First, an Extraodinary Synod such as this is a powerful reminder of the universal nature of the Church. Here in England Catholics are so accustomed to being a religious minority that we sometimes fail to register how big the Church actually is, and how varied its experience of life and family. There are more Catholic Christians in the world than any other kind. Those of us who live in the West tend to assume our view of things is the ‘only’ one, so are often jolted out of our complacency when confronted by the Church in Africa or Asia or South America. I expect something of the same to happen when the Synod discusses the family. The problems we obsess about in the West are not necessarily the same as those that preoccupy those living in fear of persecution or who daily experience the reality of hunger and poverty.

Secondly, there tends to be confusion about the difference between doctrine (which cannot change) and discipline (which can and does), even among Catholics who, in every other respect, are well-educated and thoughtful people. This can lead to both unrealistic demands for change where none is possible, and intransigence about the possibility of change where it is not only possible but also desirable. That is where the whole Church, not just the Synod participants, has a particularly important role in praying not only for the guidance of the Holy Spirit in the Synod’s deliberations but in the acceptance and implementation of its conclusions afterwards.

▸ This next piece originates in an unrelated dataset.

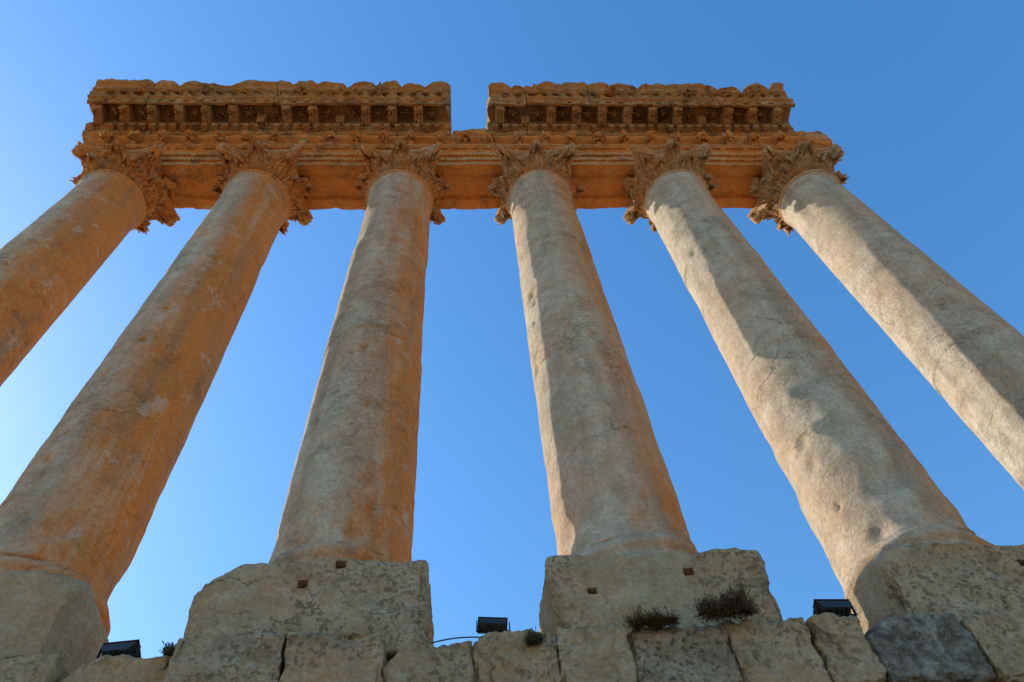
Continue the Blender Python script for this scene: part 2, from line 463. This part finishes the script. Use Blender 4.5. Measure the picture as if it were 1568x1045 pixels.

Thirdly, the composition of the Synod has highlighted something I’ve touched on in other posts: the question of who can, and who cannot, share in the decision-making processes of the Church. That is essentially a theological question, although it is often treated as though it were merely a sociological one. It is an important question, and one likely to resurface in particularly acute form as a kind of subtext to the Synod. The experts on family life are those who live it, are they not, and the rumblings of dissatisfaction voiced by many about the predominantly clerical composition of the various bodies who prepared the lineamenta for the Synod deserves to be heard. That said, to be heard does not necessarily mean to be agreed with. We ought not to lose sight of the fact that a Synod is about discerning God’s will, not about achieving our own.

Three very simple thoughts on the Synod, but I hope they will be useful to others. The most important is to recognize our duty of prayer, for without actively seeking to know the mind of God, we are wasting our time. No amount of hot air can compensate for a failure to heed the Holy Spirit! May God guide his Church as he sees fit. Amen.